— Start —

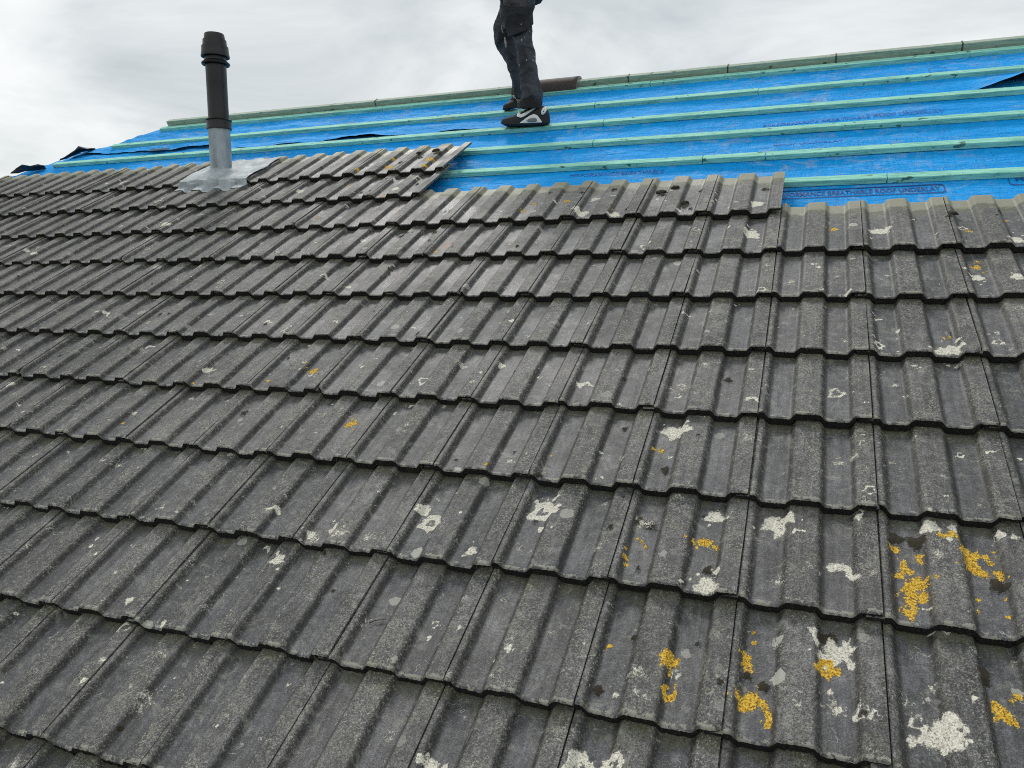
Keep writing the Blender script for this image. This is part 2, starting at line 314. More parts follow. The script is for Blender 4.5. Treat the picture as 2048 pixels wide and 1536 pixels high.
# ------------------------------------------------------------------ lichen catalogue (read off the photograph)
# each group: origin x, origin y, zoom, then x,y,r,type ; W/w white solid/sparse, R ring, A arc, Y/y yellow, D moss, O rust
LI = [
(1200, 1000, 2.415, "550,55,45W 830,85,50W 910,70,35W 870,125,30W 510,420,58W 560,350,20W 1160,360,75A 1595,110,45W 1700,115,25W 1690,175,20W 1940,145,25W 2000,160,20W 1150,710,66W 1100,745,45W 1035,620,25W 1050,670,18W 1205,690,32W 1220,775,22W 840,665,28w 880,690,14w 1115,905,15W 1670,1110,82W 1700,1055,50W 1610,1130,48W 1700,1170,48W 1540,1045,40R 1590,920,26w 1475,935,18R 1610,865,32w 75,935,18W 1430,205,24Y 1410,195,18Y 1545,240,22Y 1550,265,18Y 1470,290,26Y 1490,315,22Y 1450,340,26Y 1540,380,48Y 1500,400,38Y 1510,435,34Y 1570,440,26Y 1580,360,15Y 1505,472,36Y 1500,530,40Y 1560,465,24Y 1440,440,16y 1660,155,20Y 1700,150,26Y 1640,150,14Y 1725,158,12Y 1770,215,32Y 1790,250,36Y 1800,290,38Y 1840,320,34Y 1870,240,22Y 1890,270,18Y 1820,230,24Y 1910,215,14Y 1925,320,26Y 1940,350,20Y 1870,330,24Y 1830,460,15Y 1960,455,13Y 1830,522,13Y 1975,550,13Y 490,188,28Y 520,190,24Y 450,185,16Y 412,182,11Y 555,218,20Y 175,175,15Y 195,195,13Y 215,215,13Y 120,280,18Y 125,310,13Y 120,240,11Y 215,240,10Y 330,745,36Y 360,775,26Y 320,790,26Y 300,760,18Y 332,825,14Y 330,925,32R2 340,950,18Y 710,730,26Y 710,760,20Y 730,795,18Y 705,790,14Y 1100,790,44R2 1130,800,28Y 1070,805,24Y 690,950,40Y 730,945,38Y 770,960,30Y 700,990,34Y 800,985,24Y 815,1020,24Y 818,1060,22Y 808,1085,14Y 740,975,24Y 1920,945,26Y 1950,975,30Y 1980,1010,34Y 2010,1040,26Y 2000,925,24Y 2030,910,22Y 1940,1005,18Y 750,655,17Y 745,605,11Y 45,680,17Y 680,1140,12y 520,935,12y 1430,150,36D 1530,170,40D 520,340,26D 240,105,28w 235,115,18D 1110,645,46D 1925,385,38D 1945,405,24D 1865,790,28D 1870,830,26D 795,885,28D 170,640,15D 470,665,12D 710,830,22D 1250,70,20W 1020,325,30w 1140,990,60w 1325,360,30w 860,380,40w 960,160,30A 980,330,12w"),
(700, 600, 2.926, "885,350,24W 1345,480,28W 1040,190,30w 870,110,28w 945,115,20W 930,930,52w 1900,735,62W 1960,730,28W 1850,725,34W 1110,420,16R 430,1195,42W 400,1210,26W 470,1275,58R1 470,1275,30w 1120,1215,70R1 1150,1190,36W 700,1450,42w 100,1370,55w 1460,1040,26A 1470,870,12W 75,388,14W 510,1125,28w 1935,480,66w 1595,920,28w 800,975,14Y 1820,850,22Y 1780,845,14Y 1175,890,10Y 1140,970,10Y 15,690,27Y 5,660,12Y 1605,715,16D 1845,970,22D 1845,990,16D 1110,1020,20D 400,185,15D 1700,1270,34D 1750,1300,34D 1720,1285,50w 1080,1270,14D 960,400,7D 605,525,26w 1200,1130,26W 1450,1450,40w 640,350,40w"),
(600, 1000, 2.8657, "80,190,52w 60,180,28W 190,160,34W 250,200,38w 400,190,46w 980,270,36W 1210,790,38w 1195,850,26W 1640,780,38w 415,895,30w 500,1310,50w 1370,150,22W 1800,1110,20W 1430,715,28w 765,675,24R 1160,525,30w 1705,1080,32D 1935,390,14D 1910,760,20D 1240,545,12D 1600,1480,72R1 1590,1440,50W 1660,1480,30W 1800,1480,58R1 1810,1440,34W 750,1470,46W 700,1450,30W 830,1490,32W 1100,1010,30w 1920,1110,40w 1980,1150,36w 1850,740,30w"),
(0, 1000, 2.8657, "1590,320,44W 725,565,28W 1600,590,30w 1170,420,34w 830,1100,56w 790,1160,46w 940,680,24W 60,1510,54w 535,182,13W 1950,190,62w 1800,200,52w 660,415,28w 480,1030,20W 440,660,26w 1180,600,26w 1900,100,26w 1390,1010,26w"),
(1350, 420, 2.926, "455,120,46W 1200,100,42W 1245,90,24W 1150,100,18W 1780,372,38W 1700,335,15W 1740,355,18W 2010,398,44W 2005,165,44W 1560,810,42W 1620,800,52W 1680,790,22W 1195,770,26R1 1165,735,11W 1970,800,30w 1890,690,30w 545,315,28w 680,400,34w 1020,480,18W 1000,490,12W 785,350,20w 1050,1420,38w 960,1430,44w 60,1270,28W 20,1260,28W 1850,1400,27A 1410,905,26A 180,885,32w 445,925,22A 1200,605,22A 1305,680,15W 50,1000,44w 95,190,18w 935,80,24Y 1780,265,28y 1775,300,28Y 1815,335,20y 1610,715,14Y 1580,720,10Y 1610,745,10Y 1940,35,14y 1720,100,30y 1040,270,30w 540,350,16w 840,330,16W 1240,350,26w 310,960,24D"),
(0, 340, 2.926, "1005,50,17W 730,70,25W 630,75,12W 1745,105,16W 970,325,28W 1170,255,30w 195,485,20W 150,455,14W 300,785,20W 600,830,32A 570,825,16W 850,440,28w 1820,440,22W 1290,635,22R 2035,670,20W 820,1025,26w 1230,1155,42w 1210,1155,22W 1680,895,16R 1830,1170,46w 780,1400,30w 1490,1080,28w 1720,1110,34w 50,1240,22W 60,1280,24w 1100,1300,34w 1900,1400,54w 1570,1215,18Y 715,1463,11Y 1830,1150,30Y 2035,1460,28Y 1420,1160,10Y 1850,262,14y 1130,1235,10Y 930,820,12D 1420,1390,20D"),
(500, 240, 3.413, "345,465,28W 1150,855,20W 410,860,25W 450,815,24A 990,385,18W 985,425,34w 990,480,38W 905,285,26A 1015,620,28w 1420,590,26w 1770,825,32w 1960,815,34w 620,1050,34w 950,305,34Y 975,250,18Y 1225,270,36Y 1190,320,24Y 735,340,18Y 670,420,24y 450,640,24y 910,505,20Y 1265,885,16Y 1935,540,28y 1870,605,34y 1340,835,56O 1280,215,28D 1155,230,20D 1030,295,14D 800,295,10D 1050,750,32D 1255,755,22D 1285,920,14D 1140,415,12D 760,480,9D 940,330,26O"),
(1000, 60, 3.657, "600,1330,54W 560,1310,34W 695,1200,36W 1880,1250,52W 1150,1205,18W 1310,1315,24W 840,1340,46W 400,1240,16W 1550,1255,34w 1830,1440,48W 240,1240,28y 170,1305,40y 485,1220,30Y 825,1305,22y 1180,1170,28D 1345,1270,36D 1390,1295,16D 1465,1140,18D 1940,1120,28D 835,1152,22D 600,1178,16D 365,1175,12D 1670,1420,20W"),
(1500, 60, 3.737, "45,1270,38W 110,1140,20D 630,1450,30Y 960,1470,44W 1920,1385,24y 1490,1380,26D 1870,1330,16D 1230,1370,14D"),
]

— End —

## [Exercise]
Reproduce the whole listing word for word, setting aside any pictures.

## [Expected output]
Keep writing the Blender script for this image. This is part 2, starting at line 314. More parts follow. The script is for Blender 4.5. Treat the picture as 2048 pixels wide and 1536 pixels high.
# ------------------------------------------------------------------ lichen catalogue (read off the photograph)
# each group: origin x, origin y, zoom, then x,y,r,type ; W/w white solid/sparse, R ring, A arc, Y/y yellow, D moss, O rust
LI = [
(1200, 1000, 2.415, "550,55,45W 830,85,50W 910,70,35W 870,125,30W 510,420,58W 560,350,20W 1160,360,75A 1595,110,45W 1700,115,25W 1690,175,20W 1940,145,25W 2000,160,20W 1150,710,66W 1100,745,45W 1035,620,25W 1050,670,18W 1205,690,32W 1220,775,22W 840,665,28w 880,690,14w 1115,905,15W 1670,1110,82W 1700,1055,50W 1610,1130,48W 1700,1170,48W 1540,1045,40R 1590,920,26w 1475,935,18R 1610,865,32w 75,935,18W 1430,205,24Y 1410,195,18Y 1545,240,22Y 1550,265,18Y 1470,290,26Y 1490,315,22Y 1450,340,26Y 1540,380,48Y 1500,400,38Y 1510,435,34Y 1570,440,26Y 1580,360,15Y 1505,472,36Y 1500,530,40Y 1560,465,24Y 1440,440,16y 1660,155,20Y 1700,150,26Y 1640,150,14Y 1725,158,12Y 1770,215,32Y 1790,250,36Y 1800,290,38Y 1840,320,34Y 1870,240,22Y 1890,270,18Y 1820,230,24Y 1910,215,14Y 1925,320,26Y 1940,350,20Y 1870,330,24Y 1830,460,15Y 1960,455,13Y 1830,522,13Y 1975,550,13Y 490,188,28Y 520,190,24Y 450,185,16Y 412,182,11Y 555,218,20Y 175,175,15Y 195,195,13Y 215,215,13Y 120,280,18Y 125,310,13Y 120,240,11Y 215,240,10Y 330,745,36Y 360,775,26Y 320,790,26Y 300,760,18Y 332,825,14Y 330,925,32R2 340,950,18Y 710,730,26Y 710,760,20Y 730,795,18Y 705,790,14Y 1100,790,44R2 1130,800,28Y 1070,805,24Y 690,950,40Y 730,945,38Y 770,960,30Y 700,990,34Y 800,985,24Y 815,1020,24Y 818,1060,22Y 808,1085,14Y 740,975,24Y 1920,945,26Y 1950,975,30Y 1980,1010,34Y 2010,1040,26Y 2000,925,24Y 2030,910,22Y 1940,1005,18Y 750,655,17Y 745,605,11Y 45,680,17Y 680,1140,12y 520,935,12y 1430,150,36D 1530,170,40D 520,340,26D 240,105,28w 235,115,18D 1110,645,46D 1925,385,38D 1945,405,24D 1865,790,28D 1870,830,26D 795,885,28D 170,640,15D 470,665,12D 710,830,22D 1250,70,20W 1020,325,30w 1140,990,60w 1325,360,30w 860,380,40w 960,160,30A 980,330,12w"),
(700, 600, 2.926, "885,350,24W 1345,480,28W 1040,190,30w 870,110,28w 945,115,20W 930,930,52w 1900,735,62W 1960,730,28W 1850,725,34W 1110,420,16R 430,1195,42W 400,1210,26W 470,1275,58R1 470,1275,30w 1120,1215,70R1 1150,1190,36W 700,1450,42w 100,1370,55w 1460,1040,26A 1470,870,12W 75,388,14W 510,1125,28w 1935,480,66w 1595,920,28w 800,975,14Y 1820,850,22Y 1780,845,14Y 1175,890,10Y 1140,970,10Y 15,690,27Y 5,660,12Y 1605,715,16D 1845,970,22D 1845,990,16D 1110,1020,20D 400,185,15D 1700,1270,34D 1750,1300,34D 1720,1285,50w 1080,1270,14D 960,400,7D 605,525,26w 1200,1130,26W 1450,1450,40w 640,350,40w"),
(600, 1000, 2.8657, "80,190,52w 60,180,28W 190,160,34W 250,200,38w 400,190,46w 980,270,36W 1210,790,38w 1195,850,26W 1640,780,38w 415,895,30w 500,1310,50w 1370,150,22W 1800,1110,20W 1430,715,28w 765,675,24R 1160,525,30w 1705,1080,32D 1935,390,14D 1910,760,20D 1240,545,12D 1600,1480,72R1 1590,1440,50W 1660,1480,30W 1800,1480,58R1 1810,1440,34W 750,1470,46W 700,1450,30W 830,1490,32W 1100,1010,30w 1920,1110,40w 1980,1150,36w 1850,740,30w"),
(0, 1000, 2.8657, "1590,320,44W 725,565,28W 1600,590,30w 1170,420,34w 830,1100,56w 790,1160,46w 940,680,24W 60,1510,54w 535,182,13W 1950,190,62w 1800,200,52w 660,415,28w 480,1030,20W 440,660,26w 1180,600,26w 1900,100,26w 1390,1010,26w"),
(1350, 420, 2.926, "455,120,46W 1200,100,42W 1245,90,24W 1150,100,18W 1780,372,38W 1700,335,15W 1740,355,18W 2010,398,44W 2005,165,44W 1560,810,42W 1620,800,52W 1680,790,22W 1195,770,26R1 1165,735,11W 1970,800,30w 1890,690,30w 545,315,28w 680,400,34w 1020,480,18W 1000,490,12W 785,350,20w 1050,1420,38w 960,1430,44w 60,1270,28W 20,1260,28W 1850,1400,27A 1410,905,26A 180,885,32w 445,925,22A 1200,605,22A 1305,680,15W 50,1000,44w 95,190,18w 935,80,24Y 1780,265,28y 1775,300,28Y 1815,335,20y 1610,715,14Y 1580,720,10Y 1610,745,10Y 1940,35,14y 1720,100,30y 1040,270,30w 540,350,16w 840,330,16W 1240,350,26w 310,960,24D"),
(0, 340, 2.926, "1005,50,17W 730,70,25W 630,75,12W 1745,105,16W 970,325,28W 1170,255,30w 195,485,20W 150,455,14W 300,785,20W 600,830,32A 570,825,16W 850,440,28w 1820,440,22W 1290,635,22R 2035,670,20W 820,1025,26w 1230,1155,42w 1210,1155,22W 1680,895,16R 1830,1170,46w 780,1400,30w 1490,1080,28w 1720,1110,34w 50,1240,22W 60,1280,24w 1100,1300,34w 1900,1400,54w 1570,1215,18Y 715,1463,11Y 1830,1150,30Y 2035,1460,28Y 1420,1160,10Y 1850,262,14y 1130,1235,10Y 930,820,12D 1420,1390,20D"),
(500, 240, 3.413, "345,465,28W 1150,855,20W 410,860,25W 450,815,24A 990,385,18W 985,425,34w 990,480,38W 905,285,26A 1015,620,28w 1420,590,26w 1770,825,32w 1960,815,34w 620,1050,34w 950,305,34Y 975,250,18Y 1225,270,36Y 1190,320,24Y 735,340,18Y 670,420,24y 450,640,24y 910,505,20Y 1265,885,16Y 1935,540,28y 1870,605,34y 1340,835,56O 1280,215,28D 1155,230,20D 1030,295,14D 800,295,10D 1050,750,32D 1255,755,22D 1285,920,14D 1140,415,12D 760,480,9D 940,330,26O"),
(1000, 60, 3.657, "600,1330,54W 560,1310,34W 695,1200,36W 1880,1250,52W 1150,1205,18W 1310,1315,24W 840,1340,46W 400,1240,16W 1550,1255,34w 1830,1440,48W 240,1240,28y 170,1305,40y 485,1220,30Y 825,1305,22y 1180,1170,28D 1345,1270,36D 1390,1295,16D 1465,1140,18D 1940,1120,28D 835,1152,22D 600,1178,16D 365,1175,12D 1670,1420,20W"),
(1500, 60, 3.737, "45,1270,38W 110,1140,20D 630,1450,30Y 960,1470,44W 1920,1385,24y 1490,1380,26D 1870,1330,16D 1230,1370,14D"),
]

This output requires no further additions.